Continúo con reflexiones iniciadas la semana pasada, sobre los altos niveles de fragmentación política en el país, a propósito del aumento de candidaturas inscritas para las elecciones regionales y municipales.
Ciertamente se trata de un indicador preliminar: están por definirse tachas e impugnaciones que reducirán el número de candidatos. Además, esta proliferación no sería un problema si tuviéramos un sistema de partidos, con organizaciones capaces de generar lealtades e identificaciones estables, con lo que el número efectivo de partidos (los verdaderamente relevantes) no sería tan alto. Pero al no tener un sistema de partidos en sentido estricto, la proliferación de candidaturas es parte del subdesarrollo político en el que vivimos, marcado por la improvisación, el oportunismo, el control del espacio público por intereses particularistas.
Promover la “renovación” no sería un problema si tuviéramos un sistema político cerrado, un establishment que se resiste a ser desplazado; nuestro problema, por el contrario, es no poder consolidar un sistema mínimamente previsible, lo que se expresa, por ejemplo, en nuestros altísimos niveles de volatilidad electoral y nuestra muy baja tasa de reelección legislativa.
Decía la semana pasada que no deberíamos sorprendernos por la fragmentación política, porque nuestro sistema electoral claramente la promueve: no se filtra a partidos nacionales no representativos (¿tiene sentido tener 27 partidos nacionales inscritos?), en el plano subnacional se incentiva conformar movimientos regionales, no articularse a algún partido nacional (sigue siendo mucho más fácil armar tienda propia y evitar negociar con los partidos); y, dada la proliferación de listas de partidos y movimientos regionales, desde las provincias y distritos resulta muy fácil obtener el auspicio de alguna de ellas sin mayor compromiso a cambio, con lo que la fidelidad o coherencia es prácticamente nula.
De otro lado, esta fragmentación es consecuencia de una lógica muy arraigada en el funcionamiento del Estado: la de asignar recursos y crear oportunidades sobre la base de las entidades territoriales.

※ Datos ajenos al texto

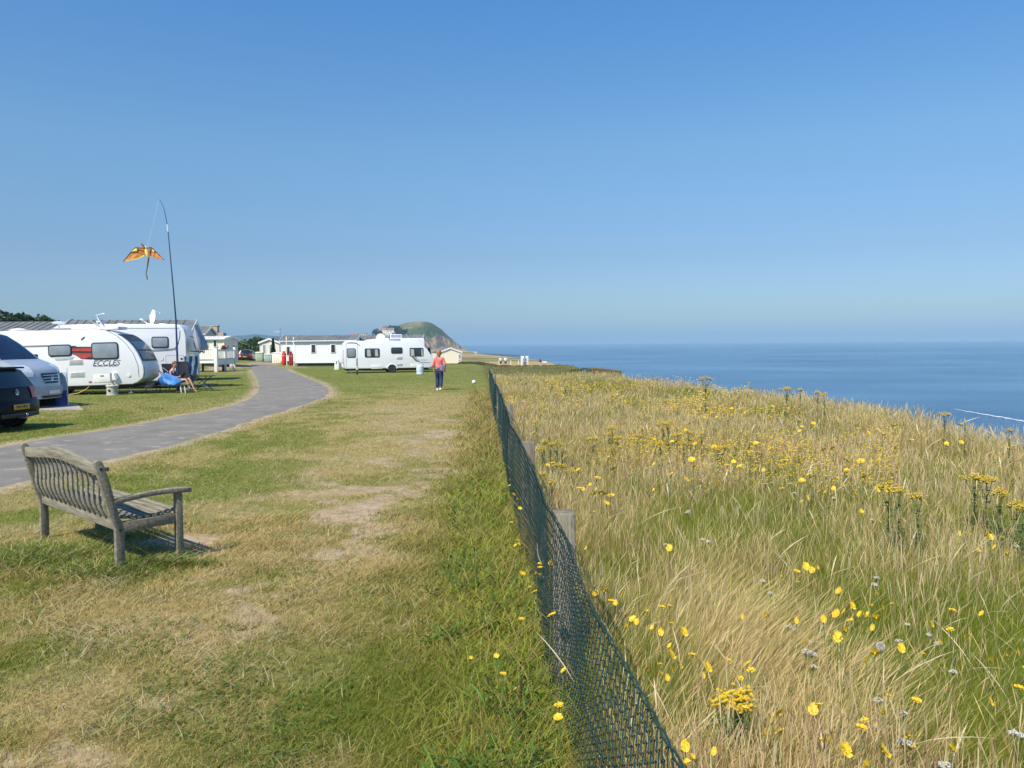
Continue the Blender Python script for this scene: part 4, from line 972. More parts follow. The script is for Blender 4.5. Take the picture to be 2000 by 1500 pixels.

Desde los inicios de la República, la creación de ciudades, distritos y provincias ha implicado el acceso al presupuesto público y a los servicios del Estado, de allí que una vieja aspiración de las poblaciones en nuestro país sea lograr el estatus de centro poblado, distrito o provincia.
No se incentiva la articulación de espacios, sino la competencia entre ellos; la última iniciativa en este sentido ha sido la creación del canon, que explica las rivalidades entre departamentos, provincias y distritos, así como entre los centros poblados y núcleos urbanos principales en los distritos y provincias. El Estado debería asignar recursos en función de las necesidades de la población, no de la jerarquía política de las entidades territoriales.